The Brazilian economy is expected to close 2017 growing at an annualized rate of 2 percent, reflecting several sectoral data that indicate that the Gross Domestic Product (GDP) has regained traction in recent months, Finance Minister Henrique Meirelles said on Saturday.

Finance Minister Henrique Meirelles during a press conference in Brasília, August 15, 2017. REUTERS/Adriano Machado (Photo: Leonardo Attuch)

CAMPOS DE JORDÃO, São Paulo (Reuters) - The Brazilian economy is expected to close 2017 growing at an annualized rate of 2 percent, reflecting several sectoral data that indicate that Gross Domestic Product (GDP) has regained traction in recent months, Finance Minister Henrique Meirelles said on Saturday.

"The economic recovery will surprise many," Meirelles stated during the 8th International Congress of Financial and Capital Markets.

Citing recent data from various industry sectors, in addition to the resumption of net job creation, Meirelles also mentioned the deleveraging process of companies as factors that support the view that the country is emerging from the biggest recession in its history.

"The economy is returning to normal," the minister said during a lecture.

Meirelles also listed a series of government initiatives, including laws and projects that are in the National Congress, aimed at making the economy more efficient and reducing bureaucracy, in addition to the expected effects of measures already approved, such as labor reform, which should give traction to the movement.

The minister predicted, for example, that the combination of labor reform and the outsourcing law should create around 6 million jobs within three to five years.

SOCIAL SECURITY

Meirelles reaffirmed his confidence that the pension reform bill currently in Congress will be approved this year without major changes.

"The chance of the pension reform being approved is real," he said.

The statement contradicts what Senator Ronaldo Caiado (DEM-GO) stated earlier at the same event, that President Michel Temer's government no longer has the political energy to approve the project, which should therefore be postponed until 2019, after next year's elections.

According to Meirelles, approving the pension reform is in the interest of all parties, since it will have to be done anyway and no one will want to assume the political weight of that magnitude right after the election.

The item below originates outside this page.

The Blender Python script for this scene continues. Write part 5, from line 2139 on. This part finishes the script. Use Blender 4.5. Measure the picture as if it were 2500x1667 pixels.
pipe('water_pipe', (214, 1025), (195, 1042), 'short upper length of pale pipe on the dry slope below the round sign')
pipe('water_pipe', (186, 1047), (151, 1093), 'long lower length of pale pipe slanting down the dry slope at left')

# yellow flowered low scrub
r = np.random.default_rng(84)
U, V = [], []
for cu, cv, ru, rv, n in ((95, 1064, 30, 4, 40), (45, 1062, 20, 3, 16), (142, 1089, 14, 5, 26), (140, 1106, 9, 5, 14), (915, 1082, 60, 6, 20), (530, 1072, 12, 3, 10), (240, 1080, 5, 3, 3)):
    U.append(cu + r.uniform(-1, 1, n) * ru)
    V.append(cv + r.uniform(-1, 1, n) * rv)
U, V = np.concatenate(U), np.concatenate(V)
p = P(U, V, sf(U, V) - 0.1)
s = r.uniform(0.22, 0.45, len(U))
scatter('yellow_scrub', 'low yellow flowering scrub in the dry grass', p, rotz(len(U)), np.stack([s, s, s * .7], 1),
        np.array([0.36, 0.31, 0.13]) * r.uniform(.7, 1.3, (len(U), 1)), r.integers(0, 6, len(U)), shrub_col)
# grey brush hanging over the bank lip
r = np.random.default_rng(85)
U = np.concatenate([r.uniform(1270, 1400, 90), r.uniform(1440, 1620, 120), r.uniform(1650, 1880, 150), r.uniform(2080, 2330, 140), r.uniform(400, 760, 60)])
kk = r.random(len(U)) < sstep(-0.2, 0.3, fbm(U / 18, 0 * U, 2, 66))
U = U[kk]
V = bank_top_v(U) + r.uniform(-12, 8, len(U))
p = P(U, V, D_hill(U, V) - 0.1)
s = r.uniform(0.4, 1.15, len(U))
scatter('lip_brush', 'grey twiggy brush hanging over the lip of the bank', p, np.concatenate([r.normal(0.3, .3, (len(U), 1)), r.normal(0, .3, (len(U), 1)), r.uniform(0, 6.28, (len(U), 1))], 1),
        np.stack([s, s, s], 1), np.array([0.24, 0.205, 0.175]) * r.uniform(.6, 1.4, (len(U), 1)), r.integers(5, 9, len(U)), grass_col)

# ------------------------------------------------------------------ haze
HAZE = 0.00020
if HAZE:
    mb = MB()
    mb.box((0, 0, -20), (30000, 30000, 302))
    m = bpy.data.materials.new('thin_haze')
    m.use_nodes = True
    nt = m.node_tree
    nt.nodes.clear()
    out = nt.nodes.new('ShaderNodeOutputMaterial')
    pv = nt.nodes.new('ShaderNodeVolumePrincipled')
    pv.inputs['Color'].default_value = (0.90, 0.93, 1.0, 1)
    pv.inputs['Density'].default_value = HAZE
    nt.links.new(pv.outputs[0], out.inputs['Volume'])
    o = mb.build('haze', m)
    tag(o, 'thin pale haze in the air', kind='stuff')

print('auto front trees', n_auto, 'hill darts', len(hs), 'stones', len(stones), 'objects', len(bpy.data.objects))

According to the minister, the approval of the entire proposed reform package will help the country enter a prolonged cycle of growth, with GDP per capita rising at an average annual rate of 3,1 percent over the next 10 years.

ELECTROBRAS 

Meirelles also expressed optimism regarding the implementation of the privatization and concession package announced by the Temer government this week.

"It is feasible to complete this package by the end of 2018," he later told reporters.

The main asset in this package, Eletrobras, will have an impact as significant as, or even more significant than, the privatization of the Brazilian telecommunications system in the 1990s, Meirelles said.